Al Galluzzo sono di scena i contrasti. Circondata dallo splendido scenario delle colline di Firenze, la Certosa alza verso il cielo i suoi campanili, i suoi tetti, la sua razionale architettura che ha ispirato Le Corbusier.

Indice dell'itinerario

Al Galluzzo sono di scena i contrasti. Circondata dallo splendido scenario delle colline di Firenze, la Certosa alza verso il cielo i suoi campanili, i suoi tetti, la sua razionale architettura che ha ispirato Le Corbusier. Dai chiostri del monastero lo sguardo raggiunge solo il cielo, dall’ingresso e dalla base delle mura si ammirano alcuni dei più classici scorci dominati da cipressi e casali dell’intera Toscana. Ma la Certosa del Galluzzo, al contrario di Camaldoli e di Monte Oliveto Maggiore, non sorge più in un paesaggio integro e solitario. Affacciata sin dalla sua edificazione su una delle strade più trafficate dei dintorni di Firenze (quella che conduce a Siena e quindi a Roma), l’abbazia fondata da Niccolò Acciaiuoli ha visto nascere negli anni Sessanta, a poche centinaia di metri dalle sue antiche mura, uno degli svincoli autostradali più congestionati d’Italia.

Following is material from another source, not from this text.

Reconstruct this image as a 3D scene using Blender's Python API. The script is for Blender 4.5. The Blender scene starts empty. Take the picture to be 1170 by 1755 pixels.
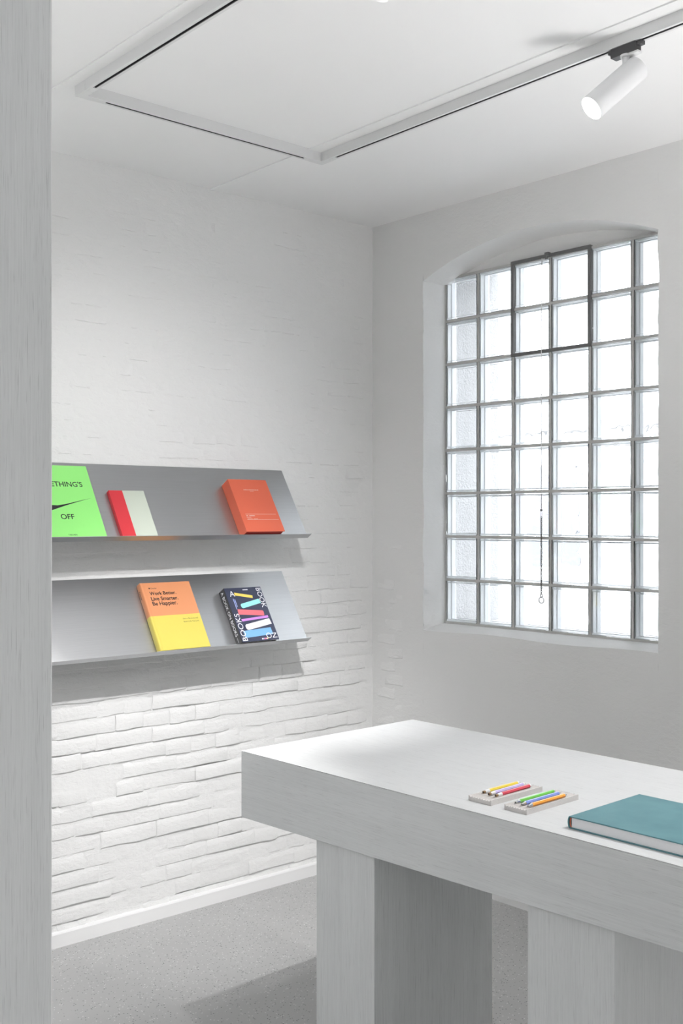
import bpy, bmesh, math, random
from mathutils import Vector, Matrix, noise

random.seed(7)
S = bpy.context.scene
C = S.collection
PI = math.pi

# ------------------------------------------------------------------ camera
cam_d = bpy.data.cameras.new('camera')
cam_d.sensor_fit = 'HORIZONTAL'
cam_d.sensor_width = 36.0
cam_d.lens = 36.0 * 1850.0 / 1170.0
cam_d.shift_y = 8.5 / 1170.0
cam_d.clip_start = 0.05
cam = bpy.data.objects.new('camera', cam_d)
C.objects.link(cam)
cam.location = (0, 0, 1.625)
cam.rotation_euler = (PI / 2, 0, math.radians(47.5 - 90))
S.camera = cam

# ------------------------------------------------------------------ world, exposure, renderer-neutral settings
W = bpy.data.worlds.new('overcast_sky')
S.world = W
W.use_nodes = True
bg = W.node_tree.nodes['Background']
bg.inputs['Color'].default_value = (0.93, 0.965, 1.0, 1)
bg.inputs['Strength'].default_value = 26.0
S.view_settings.view_transform = 'Standard'
S.view_settings.look = 'None'
S.view_settings.gamma = 1.0
S.view_settings.use_curve_mapping = False
S.view_settings.exposure = 0.05
S.cycles.use_denoising = True
S.cycles.use_adaptive_sampling = True
S.cycles.adaptive_threshold = 0.03
S.cycles.max_bounces = 12
S.cycles.use_light_tree = False
S.cycles.diffuse_bounces = 5
S.cycles.glossy_bounces = 4
S.cycles.transmission_bounces = 12
S.cycles.transparent_max_bounces = 8
S.cycles.sample_clamp_indirect = 6.0

SPOT_SHELF = 84.0    # W, second head beside it, aimed at the shelves
SPOT_WALL = 218.0      # W, head on the far rail aimed at the brick wall
SPOT_TABLE = 92.0     # W, head on the window-side rail aimed at the table
SPOT_SIDE = 250.0      # W, visible head, aimed across the room
REAR_FILL = 365.0     # W, two added heads out of view, bouncing fill off rear wall and floor
FILL_UPLIGHT = 100.0       # W, added fill lamps out of view that brighten the ceiling
LIGHT_COL = (1.0, 0.99, 0.985)

# ------------------------------------------------------------------ frames
XW = 3.586                                  # inner face of the window wall
CORN = Vector((XW, 3.694, 0))               # room corner
TH = -math.atan(0.0266)                     # the brick wall is not quite square to the window wall
WALLM = Matrix.Translation(CORN) @ Matrix.Rotation(PI + TH, 4, 'Z')   # local: x = s from the corner, y = out from wall, z = up
CEIL = 3.005


def wl(s, d, z):
    return WALLM @ Vector((s, d, z))


# ------------------------------------------------------------------ helpers
def link(o, parent=None):
    C.objects.link(o)
    if parent is not None:
        o.parent = parent
    return o


def obj(name, bm, mat, parent=None, smooth=False, matrix=None):
    me = bpy.data.meshes.new(name)
    bmesh.ops.recalc_face_normals(bm, faces=bm.faces)
    bm.to_mesh(me)
    bm.free()
    if mat is not None:
        me.materials.append(mat)
    if smooth:
        me.polygons.foreach_set('use_smooth', [True] * len(me.polygons))
    o = bpy.data.objects.new(name, me)
    link(o, parent)
    if matrix is not None:
        o.matrix_world = matrix
    return o


def mesh_obj(name, me, parent=None):
    o = bpy.data.objects.new(name, me)
    return link(o, parent)


def empty(name, matrix=None):
    o = bpy.data.objects.new(name, None)
    o.empty_display_size = 0.05
    C.objects.link(o)
    if matrix is not None:
        o.matrix_world = matrix
    return o


def tag(o, label=None, cat=None, group=None, kind=None):
    if label: o['label'] = label
    if cat: o['category'] = cat
    if group: o['group'] = group
    if kind: o['kind'] = kind
    return o


def box(bm, lo, hi, bev=0.0, seg=2):
    lo, hi = Vector(lo), Vector(hi)
    r = bmesh.ops.create_cube(bm, size=1.0)
    vs = r['verts']
    for v in vs:
        v.co = Vector((lo[i] + (v.co[i] + 0.5) * (hi[i] - lo[i]) for i in range(3)))
    if bev > 0:
        es = set()
        for v in vs:
            es.update(v.link_edges)
        bmesh.ops.bevel(bm, geom=list(es), offset=bev, segments=seg, profile=0.5, affect='EDGES')
    return bm


def nbox(lo, hi, bev=0.0, seg=2):
    return box(bmesh.new(), lo, hi, bev, seg)


def extrude_profile(pts, axis_from, axis_to, place):
    """closed polygon pts [(a,b)] swept from axis_from to axis_to; place(a,b,t)->Vector"""
    bm = bmesh.new()
    A = [bm.verts.new(place(a, b, axis_from)) for a, b in pts]
    B = [bm.verts.new(place(a, b, axis_to)) for a, b in pts]
    n = len(pts)
    for i in range(n):
        bm.faces.new((A[i], A[(i + 1) % n], B[(i + 1) % n], B[i]))
    bm.faces.new(A)
    bm.faces.new(B[::-1])
    return bm


def lathe(bm, prof, seg=24, cap=True):
    """prof [(r, z)] about local z"""
    rings = []
    for r, z in prof:
        rings.append([bm.verts.new((r * math.cos(2 * PI * i / seg), r * math.sin(2 * PI * i / seg), z)) for i in range(seg)])
    for a, b in zip(rings, rings[1:]):
        for i in range(seg):
            bm.faces.new((a[i], a[(i + 1) % seg], b[(i + 1) % seg], b[i]))
    if cap:
        bm.faces.new(rings[0][::-1])
        bm.faces.new(rings[-1])
    return bm


def tube(bm, pts, r, seg=6, closed=False):
    pts = [Vector(p) for p in pts]
    n = len(pts)
    rings = []
    for i, p in enumerate(pts):
        if closed:
            t = (pts[(i + 1) % n] - pts[i - 1]).normalized()
        else:
            t = (pts[min(i + 1, n - 1)] - pts[max(i - 1, 0)]).normalized()
        u = t.cross(Vector((1, 0, 0.013)))
        if u.length < 0.05:
            u = t.cross(Vector((0, 1, 0)))
        u.normalize()
        v = t.cross(u)
        rings.append([bm.verts.new(p + (u * math.cos(2 * PI * k / seg) + v * math.sin(2 * PI * k / seg)) * r) for k in range(seg)])
    m = n if closed else n - 1
    for i in range(m):
        a, b = rings[i], rings[(i + 1) % n]
        for k in range(seg):
            bm.faces.new((a[k], a[(k + 1) % seg], b[(k + 1) % seg], b[k]))
    if not closed:
        bm.faces.new(rings[0][::-1])
        bm.faces.new(rings[-1])
    return bm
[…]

All’interno della Certosa, a sorpresa, il silenzio è ancora quello di un tempo. L’atmosfera, invece, è cosmopolita. A guidare i giovani viaggiatori americani, tedeschi, giapponesi e australiani che visitano ogni giorno l’abbazia sono religiosi provenienti da tutte le parti del mondo, spesso più a loro agio con l’inglese che con l’italiano. Ma Firenze, alle porte del Duemila, è anche questo. Voluta dall’Acciaiuoli, uomo politico e condottiero di gran peso nelle vicende di Firenze nel Trecento, l’abbazia è stata in seguito ampliata e abbellita con il concorso di grandi artisti come il Pontormo e Giuliano da Sangallo. Come per centinaia di altri monasteri italiani, le leggi napoleoniche significarono l’abbandono della Certosa.

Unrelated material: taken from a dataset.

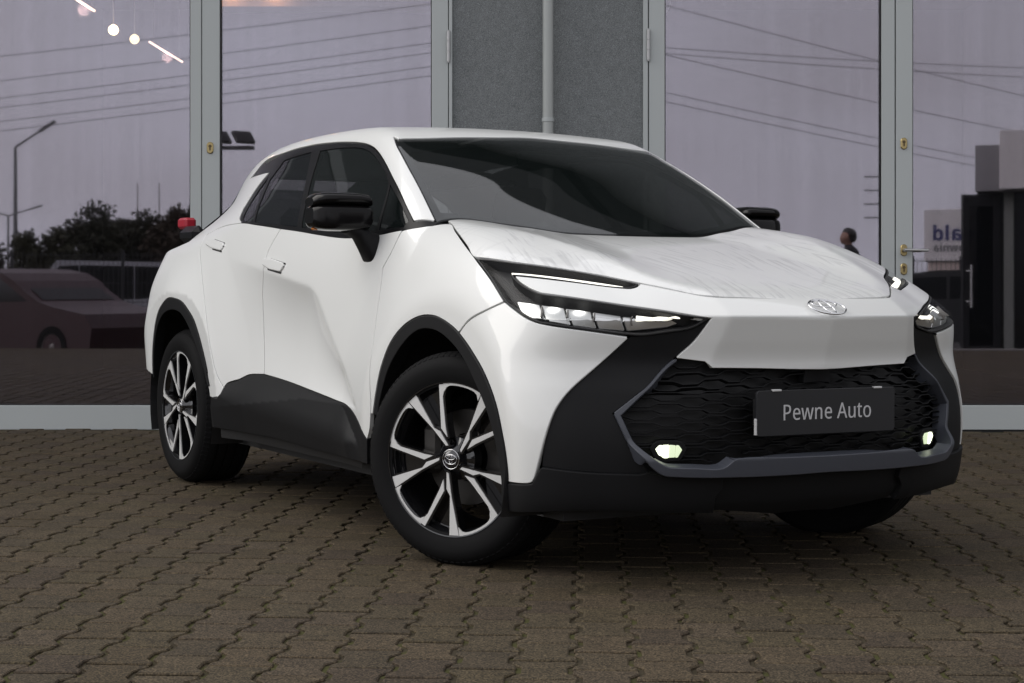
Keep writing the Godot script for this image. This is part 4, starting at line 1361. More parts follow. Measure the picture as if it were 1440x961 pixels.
# ---------------------------------------------------------------- paved yard
func paving() -> void:
	var yard := base("paved_yard")
	yard.rotation.z = -0.0025
	tag(yard, "", "", "", "structure")
	var bed := MB.new()
	bed.quad(Vector3(-14, -0.007, -10.74), Vector3(14, -0.007, -10.74), Vector3(14, -0.007, 2.4), Vector3(-14, -0.007, 2.4), Vector3.UP)
	var moss := picture(256, 256, func(x, y): return Color.WHITE)
	var mn := noise(77, 0.03, 4).get_seamless_image(256, 256)
	moss = picture(256, 256, func(x, y):
		var k := smoothstep(0.42, 0.62, mn.get_pixel(x, y).r)
		return Color(0.20, 0.165, 0.09).lerp(Color(0.235, 0.23, 0.04), k))
	put("joint_sand", bed, textured(mat(Color.WHITE, 0.95), moss, 0.8), yard)
	# one double-T stone, chamfered
	var pw := 0.1475
	var ph := 0.199
	var half := [[0.0, 0.0785], [0.034, 0.0785], [0.067, 0.0558]]
	var ring_ := PackedVector2Array()
	var gap := 0.0062
	for s in [[1, 1], [-1, 1], [-1, -1], [1, -1]]:
		var rows: Array = [2, 1, 0] if s[0] * s[1] > 0 else [0, 1, 2]
		for i in rows:
			ring_.append(Vector2(s[0] * (half[i][1]), s[1] * (ph * 0.5 - half[i][0] - (gap if i == 0 else 0.0))))
	var stone := func(ch: float, dz: float) -> ArrayMesh:
		var mb := MB.new()
		var c := Vector2.ZERO
		var inn: PackedVector2Array = Geometry2D.offset_polygon(ring_, -ch, Geometry2D.JOIN_MITER)[0]
		var m := ring_.size()
		var b0 := 0
		for i in inn.size():
			if inn[i].distance_to(ring_[0]) < inn[b0].distance_to(ring_[0]):
				b0 = i
		var top := []
		for i in m:
			top.append(inn[(i + b0) % inn.size()])
		var idx := Geometry2D.triangulate_polygon(PackedVector2Array(top))
		for i in range(0, idx.size(), 3):
			mb.flat(Vector3(top[idx[i]].x, 0, top[idx[i]].y), Vector3(top[idx[i + 1]].x, 0, top[idx[i + 1]].y), Vector3(top[idx[i + 2]].x, 0, top[idx[i + 2]].y), Vector3.UP)
		for i in m:
			var j := (i + 1) % m
			var e: Vector2 = (ring_[j] - ring_[i])
			var out := Vector3(e.y, 0, -e.x)
			if out.dot(Vector3(ring_[i].x + ring_[j].x, 0, ring_[i].y + ring_[j].y)) < 0.0:
				out = -out
			mb.quad(Vector3(top[i].x, 0, top[i].y), Vector3(top[j].x, 0, top[j].y), Vector3(ring_[j].x, -dz, ring_[j].y), Vector3(ring_[i].x, -dz, ring_[i].y), out + Vector3.UP)
			mb.quad(Vector3(ring_[i].x, -dz, ring_[i].y), Vector3(ring_[j].x, -dz, ring_[j].y), Vector3(ring_[j].x, -0.03, ring_[j].y), Vector3(ring_[i].x, -0.03, ring_[i].y), out)
		return mb.mesh()
	var meshes := [stone.call(0.0034, 0.003), stone.call(0.0042, 0.004), stone.call(0.003, 0.0026)]
	var tex := speckle(21, 256, 0.60, 0.62, 0.09, 0.0, 0.08)
	var tones := []
	for k in 8:
		var l := 0.135 + 0.015 * sin(k * 2.4)
		var q := textured(mat(lin(l * 1.30, l * (0.985 + 0.02 * cos(k * 1.7)), l * (0.60 + 0.04 * sin(k))), 0.82), tex, 1.35)
		q.metallic_specular = 0.35
		tones.append(q)
	var bulk := textured(mat(lin(0.135, 0.135, 0.135), 0.82), tex, 1.35)
	bulk.metallic_specular = 0.35
	bulk.vertex_color_use_as_albedo = true
	var rng := RandomNumberGenerator.new()
	rng.seed = 5
	var all := []
	var turn := Basis(Vector3.UP, -0.043)
	for i in range(-62, 63):
		for j in range(-75, 30):
			var p := Vector3(i * pw + 0.05, 0, j * ph + (ph * 0.5 if posmod(i, 2) == 1 else 0.0))
			p = turn * p
			if p.z < -10.70 or p.z > 2.2 or absf(p.x) > 8.8:
				continue
			var dpt := -p.z
			var seen := dpt > 3.8 and absf(p.x) < dpt * 0.302 + 0.12
			all.append([p, (dpt if seen else 100.0 + dpt), rng.randi() % 3, rng.randi() % 8, Vector3(rng.randfn(0, 0.004), rng.randfn(0, 0.012), rng.randfn(0, 0.004)), rng.randfn(0, 0.0009)])
	all.sort_custom(func(a, b): return a[1] < b[1])
	var rest := []
	var made := 0
	for s in all:
		var t := Transform3D(turn * Basis.from_euler(s[4]), s[0] + Vector3(0, s[5], 0))
		# those under the tyres and in the car's shade go with the rest
		if made < 300 and s[1] < 100.0:
			var o := MeshInstance3D.new()
			o.name = "paving_stone"
			o.mesh = meshes[s[2]]
			o.material_override = tones[s[3]]
			o.transform = t
			yard.add_child(o, true)
			made += 1
		else:
			rest.append([t, s[3]])
	var mm := MultiMesh.new()
	mm.transform_format = MultiMesh.TRANSFORM_3D
	mm.use_colors = true
	mm.mesh = meshes[0]
	mm.instance_count = rest.size()
	for i in rest.size():
		mm.set_instance_transform(i, rest[i][0])
		var k: int = rest[i][1]
		var l := 1.0 + 0.115 * sin(k * 2.4)
		mm.set_instance_color(i, Color(l * 1.30, l * (0.985 + 0.02 * cos(k * 1.7)), l * (0.60 + 0.04 * sin(k))))
	var mi := MultiMeshInstance3D.new()
	mi.name = "further_paving_stones"
	mi.multimesh = mm
	mi.material_override = bulk
	mi.set_meta("kind", "stuff")
	yard.add_child(mi, true)

# ---------------------------------------------------------------- the showroom
const FZ := -10.75
const FS := 223.2
func fx(p: float) -> float:
	return (p - 720.0) / FS
func fy(p: float) -> float:
	return 0.9234 + (398.9 - p) / FS

func slab(mb: MB, x0: float, x1: float, y0: float, y1: float, z0: float, z1: float, ch := 0.0) -> void:
	mb.box(Vector3((x0 + x1) * 0.5, (y0 + y1) * 0.5, (z0 + z1) * 0.5), Vector3(absf(x1 - x0), absf(y1 - y0), absf(z1 - z0)), ch)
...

I monaci ripresero possesso dell’abbazia, furono nuovamente costretti a lasciare le loro celle nel 1866 quando il Regno d’Italia incamerò i beni ecclesiastici, tornarono ancora una volta nel monumento a seguito dei Patti Lateranensi. Nel 1958, però, i Cistercensi di Casamari presero tra le antiche mura del Galluzzo il posto dei Certosini.

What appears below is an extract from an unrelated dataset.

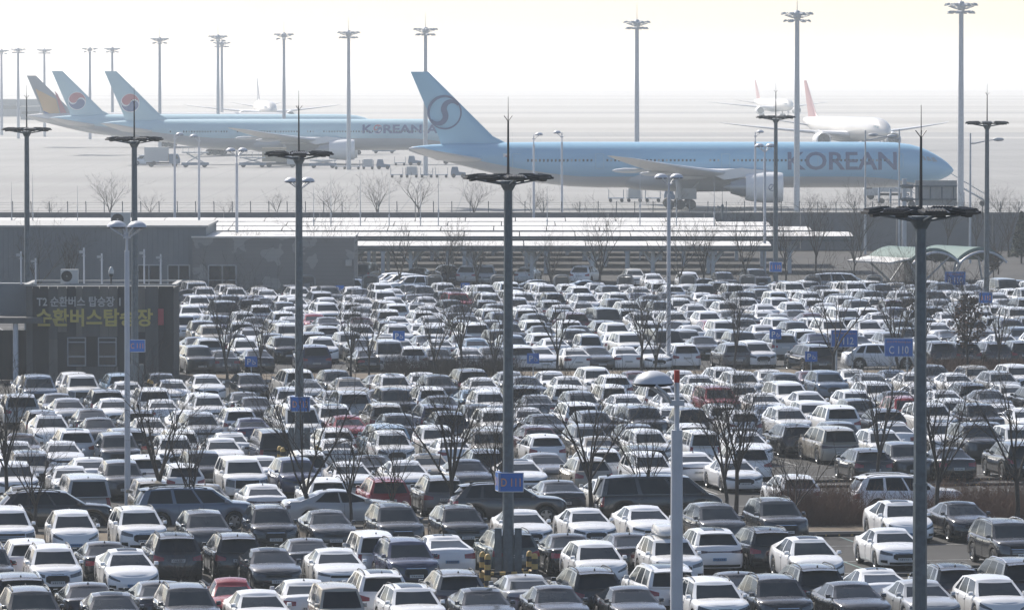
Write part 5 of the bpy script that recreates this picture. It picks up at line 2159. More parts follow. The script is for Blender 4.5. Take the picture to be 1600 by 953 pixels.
# ------------------------------------------------------------------ boundary wall with a wire fence on top
WY, WH = 592.0, CAMZ - (333.5 - 110) / (FPX / 592.0)
t = thing('boundary_wall', 'long grey-blue boundary wall between the car park and the apron', 'wall', (0, WY, 0))
for k in range(-11, 11):
    b = MB()
    b.box((0, 0, WH / 2), (9.96, .4, WH))
    if k == -11:
        wme = b.mesh('wall_panel', 'wall_grey')
    link('wall_panel', wme, t, (k * 10 + 5, 0, 0))
b = MB()
b.box((0, 0, WH + .06), (220, .55, .12))
b.build('coping', 'concrete', t)
t = thing('wire_fence', 'wire security fence with slanted post tops along the apron edge', 'fence', (0, 597, 0))
b = MB()
b.tube([(0, 0, 0), (0, 0, WH + .75), (.0, -.35, WH + 1.15)], .05, 5)
fpm = b.mesh('fence_post', 'mast_steel')
x = -62.0
while x < 62:
    link('fence_post', fpm, t, (x, 0, 0))
    x += 1.92
b = MB()
for z in (WH + .15, WH + .5, WH + .8, WH + 1.0):
    b.tube([(-62, 0 if z < WH + .7 else -.2, z), (62, 0 if z < WH + .7 else -.2, z)], .012, 3)
o = b.build('wire', 'mast_steel', t)
o['kind'] = 'stuff'

# back of a large information board beside the fence
Y = 578.0
s_ = FPX / Y
t = thing('information_board', 'back of a grey information board held by two arms on a thick post', 'board', ((1413 - 800) / s_, Y, 0))
b = MB()
b.tube([(0, 0, 0), (0, 0, CAMZ - (279 - 110) / s_)], .24, 10)
b.build('post', 'mast_light', t, 40)
xa, xb = (1430 - 1413) / s_, (1495 - 1413) / s_
za, zb = CAMZ - (321 - 110) / s_, CAMZ - (282 - 110) / s_
b = MB()
b.box(((xa + xb) / 2, 0, (za + zb) / 2), (xb - xa, .2, zb - za))
b.build('board_panel', 'parapet', t)
for z in (za + .62, zb - .58):
    b = MB()
    b.box(((xb - .5) / 2, -.2, z), (xb + .5, .18, .16))
    b.tube([(-.3, -.1, z), (.9, -.2, z)], .22, 8)
    b.build('arm', 'mast_steel', t)
for k in range(4):
    b = MB()
    b.box((xa + .35 + (xb - xa - .7) * k / 3, -.16, (za + zb) / 2), (.14, .1, zb - za - 1.3))
    b.build('stiffener', 'mast_steel', t)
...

La visita, a gruppi e accompagnata da un monaco, inizia dalla vasta pinacoteca, dove spiccano gli affreschi del Pontormo e numerosi dipinti di scuola toscana. Da un primo, vasto piazzale si passa alla chiesa di San Lorenzo, che conserva in buona parte le forme cinquecentesche, e poi alle cappelle di San Bruno, di Santa Maria e del Beato Nicola Albergati.
Particolarmente suggestiva è la cappella di Sant’Andrea, che ha al centro l’elegantissimo sepolcro marmoreo del cardinale Agnolo II Acciaiuoli, scolpito probabilmente da Francesco da Sangallo nel 1550. Seguono la visita del chiostro piccolo (o dei conversi), del presbiterio, del chiostro medio e della sala del Capitolo.
Come a Padula, però, il momento più emozionante della visita è l’arrivo nello splendido chiostro grande, sistemato tra il 1498 e il 1515 e decorato da sessantasei sculture a tutto tondo in maiolica realizzate da Andrea e da Giovanni della Robbia. Anche qui, il monaco che accompagna i gruppi fa visitare uno degli alloggi dei Certosini, composto da tre o quattro stanze e con annesso un piccolo giardino. Anche qui, all’ingresso del cortile spicca il cimitero dei monaci, circondato da tetre sculture e dove le tombe non sono contrassegnate da nomi.
All’uscita della Certosa, è d’obbligo una sosta nel piccolo negozio dove i religiosi vendono liquori e altri prodotti dell’abbazia. Lasciato alle spalle il monumento, si può fare rotta su Firenze oppure sui suoi magnifici dintorni. Tra le mete più vicine, da non perdere lo storico borgo dell’Impruneta, le colline di Arcetri e i vigneti del Chianti.